There is no simple answer for this compromise between conservative and bleeding edge. But it is a technical challenge which experience, professional developers and architects can master. If we agree on the direction (using innovate tools and techniques), we can also find a path which leads there. But we can’t just jump and hope to land at the right spot. In programming, you start encapsulating and decoupling code parts in order to be more flexible regarding internal changes. In DDD you define Domains, Subdomains and Bounded Contexts. And we can do the same with Neos. If we want to develop a new UI, we need to strengthen the service API in order to decouple the UI more from the server side (like the Calypso project for Wordpress did).

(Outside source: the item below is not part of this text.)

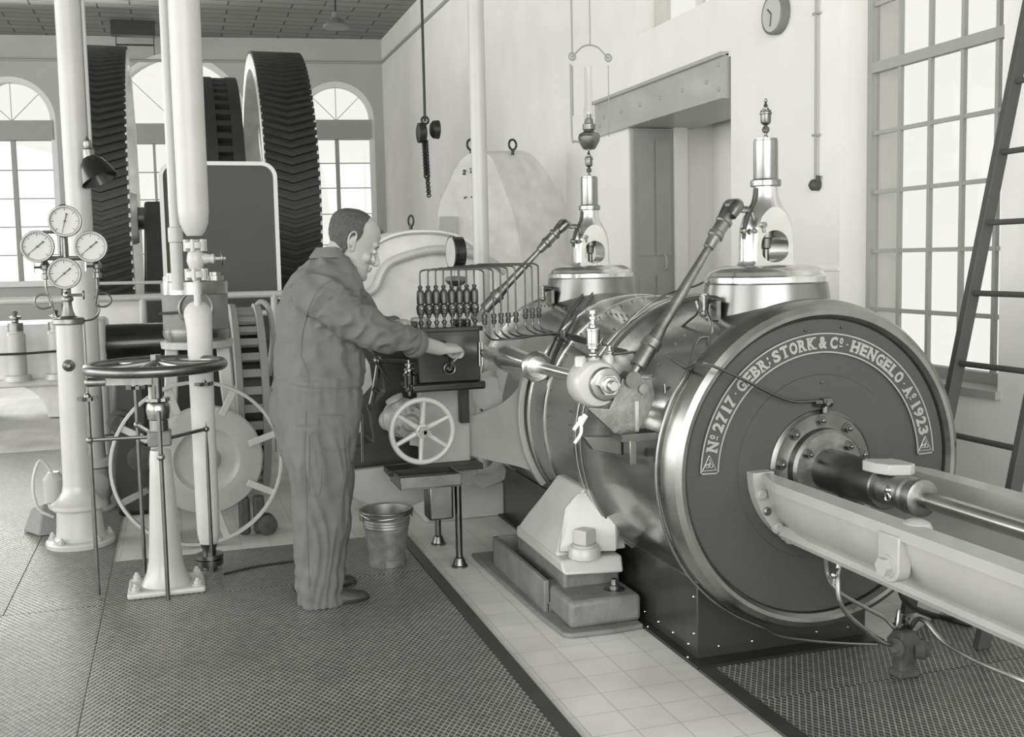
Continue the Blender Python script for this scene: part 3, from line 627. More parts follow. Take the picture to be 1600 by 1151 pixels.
MB().tube([(tx+.138, ty+.05, tz+.01), (tx+.16, ty+.05, tz+.03), (tx+.19, ty+.05, tz+.13), (tx+.195, ty+.06, tz+.18)], .005, 8, 3).tube([(tx+.138, ty+.08, tz+.01), (tx+.17, ty+.09, tz+.03), (tx+.205, ty+.09, tz+.14)], .005, 8, 3).build('tray_bracket', 'steel_worn', bg)
MB().prism([V((tx-.09, ty+.12, tz+.0)), V((tx+.02, ty+.12, tz-.005)), V((tx+.10, ty+.12, tz-.055)), V((tx+.10, ty+.12, tz-.085)), V((tx-.055, ty+.12, tz-.05))], (0, .04, 0)).build('bracket', 'steel_dark', bg, bev=.002)
MB().bx(tx+.055, tx+.08, ty+.05, ty+.11, tz-.10, tz-.004).build('bracket_tongue', 'steel', bg, bev=.002)
tb = MB(); s0 = bc+V((-.06, -.04, -.10)); tb.tube([s0, s0+V((-.03, 0, -.03)), s0+V((-.045, 0, -.05))], .007, 8, 1).tube([s0+V((-.02, 0, -.02)), s0+V((-.02, -.005, -.06)), s0+V((-.045, -.005, -.095))], .006, 8, 2).sphere(s0+V((-.015, 0, -.015)), .014, 10).tube([s0+V((0, 0, .0)), s0+V((-.02, 0, -.03))], .01, 8, 0)
tag(tb.build('cotton_wick', 'string_white', loc=s0), 'knotted white cotton wick hanging under the bearing block', 'wick')

# slanting eccentric rods up to the valve bonnets
def ecc_rod(name, p0, p1, label):
    p0, p1 = V(p0), V(p1); d = (p1-p0).normalized(); L = (p1-p0).length
    t = thing(name, p0, label, 'engine rod', 'slanting rods driving the valves')
    MB().lathe(p0, d, [(0, .012), (.02, .014), (.05, .016), (.052, .030), (.13, .030), (.135, .036), (.165, .036), (.17, .028), (.20, .024), (.23, .020), (L*.5, .0195), (L-.25, .015), (L-.20, .014), (L-.195, .02), (L-.15, .024), (L-.145, .03), (L-.13, .03), (L-.125, .026), (L-.085, .026), (L-.08, .031), (L-.068, .031), (L-.065, .024), (L-.02, .022)], 24).build('rod', 'steel_worn', t, ang=28)
    u, v, _ = frame(d)
    f = MB()
    for s_ in (-1, 1): f.tube([p1-d*.05+V((0, s_*.028, 0)), p1+V((0, s_*.028, 0)), p1+d*.012+V((0, s_*.028, 0))], [.02, .026, .02], 12, 1)
    f.build('fork', 'steel_dark', t)
    if name == 'eccentric_rod':
        MB().cyl(p0+V((0, -.03, 0)), p0+V((0, .03, 0)), .03, n=20).build('lower_eye', 'steel_dark', t)
    return t
n1 = V((AX-.165, 3.51, 1.677)); f1 = V((AX-.165, 5.30, 1.677))
ecc_rod('eccentric_rod', at(985, 592, 1, 3.40), n1, 'nearer slanting steel rod from the shaft bearing up to the valve bonnet')
ecc_rod('eccentric_rod', (1.50, 5.36, 1.20), f1, 'farther slanting steel rod rising behind the row of lubricator pipes')

# support foot and bed casting beside the plinth
ft = thing('support_foot', (1.56, 4.2, .14), 'white painted cast foot with big square bolt holding up the cylinder', 'engine foot')
A = [(1.45, 4.60, .215), (1.445, 3.95, .215), (1.70, 3.93, .205), (1.70, 4.60, .205)]
sk = [(1.45, 4.60, .27), (1.445, 3.99, .265), (1.70, 3.95, .275), (1.70, 4.60, .27)]
MB().ring_stack([[V(p) for p in A], [V(p) for p in sk]]).build('sole', 'cream_casting', ft, bev=.012, seg=3)
body = MB()
lv = [(.262, 1.452, 4.06, 4.59), (.34, 1.485, 4.10, 4.53), (.42, 1.52, 4.12, 4.46), (.48, 1.55, 4.10, 4.42), (.535, 1.585, 4.07, 4.40)]
body.ring_stack([[V((x, y1, z)), V((x, y0, z)), V((x+.05, y0-.0, z)), V((1.76, y0-.02, z+.01)), V((1.76, y1, z))] for z, x, y0, y1 in lv])
body.build('web', 'cream_casting', ft, bev=.01, seg=3)
br_ = MB(); br_.ring_stack([[V((1.50, 4.09, .46)), V((1.56, 4.09, .52)), V((1.75, 4.03, .52)), V((1.75, 4.03, .46))], [V((1.46, 4.06, .28)), V((1.47, 4.06, .30)), V((1.69, 3.98, .42)), V((1.69, 3.98, .28))]]); br_.build('brace', 'cream_casting', ft, bev=.008)
bb = V((1.555, 4.0, .27)); MB().lathe(bb, (0, 0, 1), [(0, .068), (.035, .066), (.045, .06), (.046, .052), (.054, .052), (.056, .03)], 32).build('boss', 'cream_casting', ft)
MB().box(bb+V((0, 0, .085)), (.066, .066, .062), rz=.5).build('bolt_head', 'cream_casting', ft, bev=.004)
be = thing('bed_casting', (1.57, 4.4, 0), 'grey painted rough cast bed block with raised edge under the white foot', 'bed block')
b2 = MB(); b2.bx(1.435, 1.745, 3.86, 4.20, .02, .132); b2.build('pad', 'mid_grey_paint', be, bev=.02, seg=3)
b3 = MB(); b3.bx(1.48, 1.73, 4.05, 4.68, .06, .205); b3.build('step', 'mid_grey_paint', be, bev=.012, seg=3)
b4 = MB(); b4.bx(1.41, 1.432, 4.1, 4.86, .0, .155).bx(1.42, 1.73, 4.1, 4.86, .0, .06).bx(1.41, 1.73, 4.84, 4.86, 0, .155); b4.build('trough', 'mid_grey_paint', be, bev=.004)
sk_ = MB(); random.seed(3)
out = [(1.36, 5.08), (1.365, 4.7), (1.372, 4.35), (1.38, 4.05), (1.395, 3.84), (1.42, 3.815), (1.6, 3.805), (1.735, 3.82), (1.735, 5.08)]
sk_.prism([V((a, b, .0)) for a, b in out], (0, 0, .022)); sk_.build('mortar_skirt', 'mid_grey_paint', be, bev=.008, seg=3)
MB().lathe((1.665, 3.955, .131), (0, 0, 1), [(0, .045), (.003, .045), (.004, .04), (.006, .022), (.02, .022), (.022, .014), (.045, .013), (.047, .01)], 20).build('stud', 'steel_worn', be)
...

And we need to stay shippable and be able to progress while we refactor: if we decide to switch the JS framework for our UI, we can’t develop a new UI for a year and stop implementing new features in the meantime. Maybe we can introduce the new library in a single screen for the first release, then two modules in the next one. It shouldn’t become an all or nothing decision.
I think that we can continue introducing new technologies, but that comes with a price: we have to be even more careful and quality concerned if we want to keep juggling with all this new technology. And we must not forget that developers working on Neos customer projects are our users. They deserve a great Developer Experience. And that includes that they don’t have to learn everything new on every second Neos release. For customers like for developers, staying with Neos and Flow must be worth the invest - I don’t like Neos to become famous for difficult upgrade paths.

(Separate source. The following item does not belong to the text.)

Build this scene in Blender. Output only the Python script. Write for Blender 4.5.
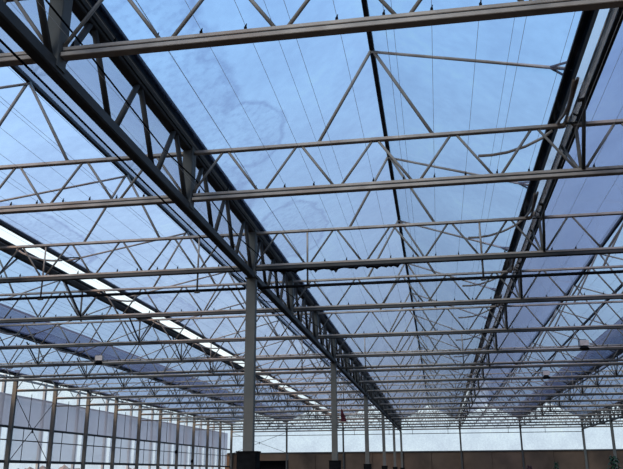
import bpy, bmesh, math, random
from mathutils import Vector, Matrix
random.seed(7)
S = bpy.context.scene
for o in list(bpy.data.objects): bpy.data.objects.remove(o)
COL = S.collection

# ------------------------------------------------------------------ camera
EYE = 1.6
cam_d = bpy.data.cameras.new('camera'); cam = bpy.data.objects.new('camera', cam_d); COL.objects.link(cam)
FPX, YAW, PIT, ROL = 740.3, -0.1612, 0.3108, -0.0060
cy, sy = math.cos(YAW), math.sin(YAW)
F = Vector((sy*math.cos(PIT), cy*math.cos(PIT), math.sin(PIT)))
R0 = Vector((cy, -sy, 0)); U0 = R0.cross(F)
R1 = R0*math.cos(ROL) + U0*math.sin(ROL); U1 = U0*math.cos(ROL) - R0*math.sin(ROL)
m = Matrix((R1, U1, -F)).transposed().to_4x4(); m.translation = Vector((3.952, 0, EYE))
cam.matrix_world = m
cam_d.sensor_width = 36; cam_d.lens = FPX/623*36; cam_d.clip_start = .05; cam_d.clip_end = 2000
S.camera = cam

# ------------------------------------------------------------------ sky, sun, exposure
w = bpy.data.worlds.new('world'); S.world = w; w.use_nodes = True
nt = w.node_tree; nt.nodes.clear()
out = nt.nodes.new('ShaderNodeOutputWorld'); bg = nt.nodes.new('ShaderNodeBackground')
tc = nt.nodes.new('ShaderNodeTexCoord'); sep = nt.nodes.new('ShaderNodeSeparateXYZ'); rp = nt.nodes.new('ShaderNodeValToRGB')
nt.links.new(tc.outputs['Generated'], sep.inputs[0]); nt.links.new(sep.outputs['Z'], rp.inputs[0])
nt.links.new(rp.outputs[0], bg.inputs[0]); nt.links.new(bg.outputs[0], out.inputs[0])
cr = rp.color_ramp
stops = [(0.0, (.60, .69, .76)), (.07, (.60, .73, .82)), (.16, (.86, .97, 1.0)), (.30, (.80, .95, 1.06)), (.5, (.62, .84, 1.06)), (1.0, (.42, .66, 1.0))]
cr.elements[0].position = 0; cr.elements[0].color = (*stops[0][1], 1)
cr.elements[1].position = 1; cr.elements[1].color = (*stops[-1][1], 1)
for p, c in stops[1:-1]:
    e = cr.elements.new(p); e.color = (*c, 1)
bg.inputs[1].default_value = 1.0
sun_d = bpy.data.lights.new('sun', 'SUN'); sun = bpy.data.objects.new('sun', sun_d); COL.objects.link(sun)
sun_d.energy = 4.4; sun_d.angle = math.radians(25); sun_d.color = (1, .77, .57)
sun.rotation_euler = Vector((.35, .80, -.50)).to_track_quat('-Z', 'Y').to_euler()
vs = S.view_settings; vs.view_transform = 'Standard'; vs.look = 'None'; vs.gamma = 1; vs.use_curve_mapping = False
vs.exposure = 0.24
S.cycles.transparent_max_bounces = 40
S.cycles.max_bounces = 6

# ------------------------------------------------------------------ materials
def mat(name, col, rough=.6, metal=0.0, var=.25, scale=6.0, rust=None, rscale=1.5, ramount=.5):
    M = bpy.data.materials.new(name); M.use_nodes = True; t = M.node_tree; b = t.nodes['Principled BSDF']
    c = t.nodes.new('ShaderNodeTexCoord'); n = t.nodes.new('ShaderNodeTexNoise'); n.inputs['Scale'].default_value = scale; n.inputs['Detail'].default_value = 5
    t.links.new(c.outputs['Object'], n.inputs['Vector'])
    r = t.nodes.new('ShaderNodeValToRGB'); t.links.new(n.outputs[0], r.inputs[0])
    r.color_ramp.elements[0].position = .3; r.color_ramp.elements[1].position = .7
    r.color_ramp.elements[0].color = (*[x*(1-var) for x in col], 1); r.color_ramp.elements[1].color = (*[min(1, x*(1+var)) for x in col], 1)
    last = r.outputs[0]
    if rust:
        n2 = t.nodes.new('ShaderNodeTexNoise'); n2.inputs['Scale'].default_value = rscale; n2.inputs['Detail'].default_value = 6
        t.links.new(c.outputs['Object'], n2.inputs['Vector'])
        r2 = t.nodes.new('ShaderNodeValToRGB'); t.links.new(n2.outputs[0], r2.inputs[0])
        r2.color_ramp.elements[0].position = .48; r2.color_ramp.elements[1].position = .68
        r2.color_ramp.elements[1].color = (ramount,)*3 + (1,)
        mx = t.nodes.new('ShaderNodeMix'); mx.data_type = 'RGBA'
        t.links.new(r2.outputs[0], mx.inputs[0]); t.links.new(last, mx.inputs[6]); mx.inputs[7].default_value = (*rust, 1)
        last = mx.outputs[2]
    t.links.new(last, b.inputs['Base Color'])
    b.inputs['Specular IOR Level'].default_value = .02 if max(col) < .01 else .2
    b.inputs['Roughness'].default_value = rough; b.inputs['Metallic'].default_value = metal
    return M
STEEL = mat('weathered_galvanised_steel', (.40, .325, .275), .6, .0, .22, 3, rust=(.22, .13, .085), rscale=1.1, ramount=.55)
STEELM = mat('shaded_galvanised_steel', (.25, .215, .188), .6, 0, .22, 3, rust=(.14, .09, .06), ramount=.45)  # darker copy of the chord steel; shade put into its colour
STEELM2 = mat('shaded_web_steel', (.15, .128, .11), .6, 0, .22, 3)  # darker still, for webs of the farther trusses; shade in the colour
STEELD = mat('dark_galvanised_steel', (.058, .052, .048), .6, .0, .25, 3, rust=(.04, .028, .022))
COLM = mat('grey_painted_column', (.105, .10, .09), .6, .0, .15, 2, rust=(.12, .085, .06), rscale=.8, ramount=.4)
BLACK = mat('black_rubber', (.008, .008, .009), .8, 0, .3, 8)
BARK = mat('dark_aluminium', (.030, .029, .029), .6, 0, .3, 4)
GUT = mat('gutter_steel', (.075, .070, .066), .55, .1, .3, 2)
TUBE = mat('bright_galvanised_tube', (.92, .93, .95), .10, 1.0, .03, 3)
BROWN = mat('brown_board', (.105, .066, .045), .8, 0, .25, .7)
CONC = mat('concrete', (.018, .016, .014), .9, 0, .2, .5)
LEAF = mat('green_leaf', (.015, .035, .015), .6, 0, .4, 8)
LEAFR = mat('red_leaf', (.05, .02, .02), .6, 0, .4, 8)
HEDGE = mat('bare_hedge', (.20, .165, .155), .9, 0, .5, 3)
EARTH = mat('dark_ground', (.035, .033, .030), .95, 0, .2, .1)
REDC = mat('dark_red_cloth', (.045, .006, .012), .85, 0, .3, 6)
LAMPM = mat('pale_lamp_housing', (.48, .38, .34), .5, .1, .15, 5)
FRAMEG = mat('grey_frame', (.30, .31, .33), .6, .1, .15, 3)
WIRE = mat('wire_polyester', (.30, .31, .33), .7, 0, .1, 3)
POT = mat('terracotta', (.22, .09, .05), .8, 0, .2, 6)

def glass(name, tint, dust_col, dust=.16, rim=None):
    """dirty glazing: tinted clear light, a thin dust film whose path grows at grazing angles, a weak gloss"""
    M = bpy.data.materials.new(name); M.use_nodes = True; t = M.node_tree; t.nodes.clear(); N = t.nodes.new; L = t.links.new
    o = N('ShaderNodeOutputMaterial'); tr = N('ShaderNodeBsdfTransparent'); tl = N('ShaderNodeBsdfTranslucent'); gl = N('ShaderNodeBsdfGlossy')
    gl.inputs['Roughness'].default_value = .12; gl.inputs['Color'].default_value = (.9, .9, .95, 1)
    tl.inputs['Color'].default_value = (*dust_col, 1)
    c = N('ShaderNodeTexCoord')
    def noise(scale, vec=None, det=6):
        n = N('ShaderNodeTexNoise'); n.inputs['Scale'].default_value = scale; n.inputs['Detail'].default_value = det
        L(vec or c.outputs['Object'], n.inputs['Vector']); return n.outputs[0]
    def math_(op, a, b=None):
        n = N('ShaderNodeMath'); n.operation = op
        for i, v in enumerate((a, b)):
            if v is None: continue
            if isinstance(v, (int, float)): n.inputs[i].default_value = v
            else: L(v, n.inputs[i])
        return n.outputs[0]
    def mr(v, a, b, x, y):
        n = N('ShaderNodeMapRange'); L(v, n.inputs[0]); n.inputs[1].default_value = a; n.inputs[2].default_value = b; n.inputs[3].default_value = x; n.inputs[4].default_value = y
        return n.outputs[0]
    fine = mr(noise(5.0), .35, .7, .94, 1.04)
    blot = mr(noise(.55), .38, .66, .90, 1.04)
    k = math_('MULTIPLY', fine, blot)
    if rim:
        # dried water stain: everything within the wobbling outline is a little dirtier, its edge darkest
        sx = N('ShaderNodeSeparateXYZ'); L(c.outputs['Object'], sx.inputs[0]); X, Y = sx.outputs[0], sx.outputs[1]
        wob = mr(noise(1.6), .3, .7, -.12, .12)
        d = None
        for (cx, cyy, rx, ry) in rim:
            ex = math_('DIVIDE', math_('SUBTRACT', X, cx), rx); ey = math_('DIVIDE', math_('SUBTRACT', Y, cyy), ry)
            dd = math_('SUBTRACT', math_('SQRT', math_('ADD', math_('MULTIPLY', ex, ex), math_('MULTIPLY', ey, ey))), 1.0)
            d = dd if d is None else math_('MINIMUM', d, dd)
        d = math_('ADD', d, wob)
        inside = mr(d, -.05, .05, 1, 0)
        edge = mr(math_('ABSOLUTE', d), 0, .10, 1, 0)
        streak = mr(noise(9.0), .45, .75, 0, 1)
        dk = math_('ADD', math_('MULTIPLY', inside, math_('ADD', .06, math_('MULTIPLY', streak, .20))), math_('MULTIPLY', edge, .25))
        k = math_('MULTIPLY', k, math_('SUBTRACT', 1.0, dk))
    mx = N('ShaderNodeMix'); mx.data_type = 'RGBA'; mx.blend_type = 'MULTIPLY'; mx.inputs[0].default_value = 1
    mx.inputs[6].default_value = (*tint, 1); cc = N('ShaderNodeCombineColor')
    L(k, cc.inputs[0]); L(k, cc.inputs[1]); L(mr(k, .5, 1, .6, 1), cc.inputs[2]); L(cc.outputs[0], mx.inputs[7])
    L(mx.outputs[2], tr.inputs['Color'])
    lw = N('ShaderNodeLayerWeight'); lw.inputs['Blend'].default_value = .5
    g = mr(lw.outputs['Facing'], .25, 1.0, dust*.35, min(.95, dust*5.0))
    m1 = N('ShaderNodeMixShader'); L(g, m1.inputs[0]); L(tr.outputs[0], m1.inputs[1]); L(tl.outputs[0], m1.inputs[2])
    fr = math_('MULTIPLY', math_('POWER', lw.outputs['Facing'], 5.0), .8)
    m2 = N('ShaderNodeMixShader'); L(fr, m2.inputs[0]); L(m1.outputs[0], m2.inputs[1]); L(gl.outputs[0], m2.inputs[2])
    L(m2.outputs[0], o.inputs[0]); return M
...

Regarding target groups: I think it is important to have big corporations / projects as our major target group. Smaller target groups will benefit from that, but only these bigger projects will enable us to develop the features we want and in the quality we expect. Personally, I’m not in for Neos as a pure hobby project, because I’d like to work on Neos during my work time - and for that we need enough customers we can attend to.
Oookay, I warned you - this won’t be the polished pamphlet …
I’ll try to condense it to a few key points for now:
- position Flow as a DDD framework, with its own website and major new features
- further decouple, modernize and clean up Neos, but with the clear objectives to (in that order)
- provide more value to the users
- keep existing Neos devs motivated and attract new good developers
- be able to proceed with new features faster
- continue to follow and make more concrete the vision of Neos as a content mix deck + authoring tool with the true meaning of content and the actual user in mind
Now shoot, I know you have a lot of ideas to contribute as well!
Oh and, I’m really looking forward to putting all that (and what you guys come up with) into practice. Because, FUN!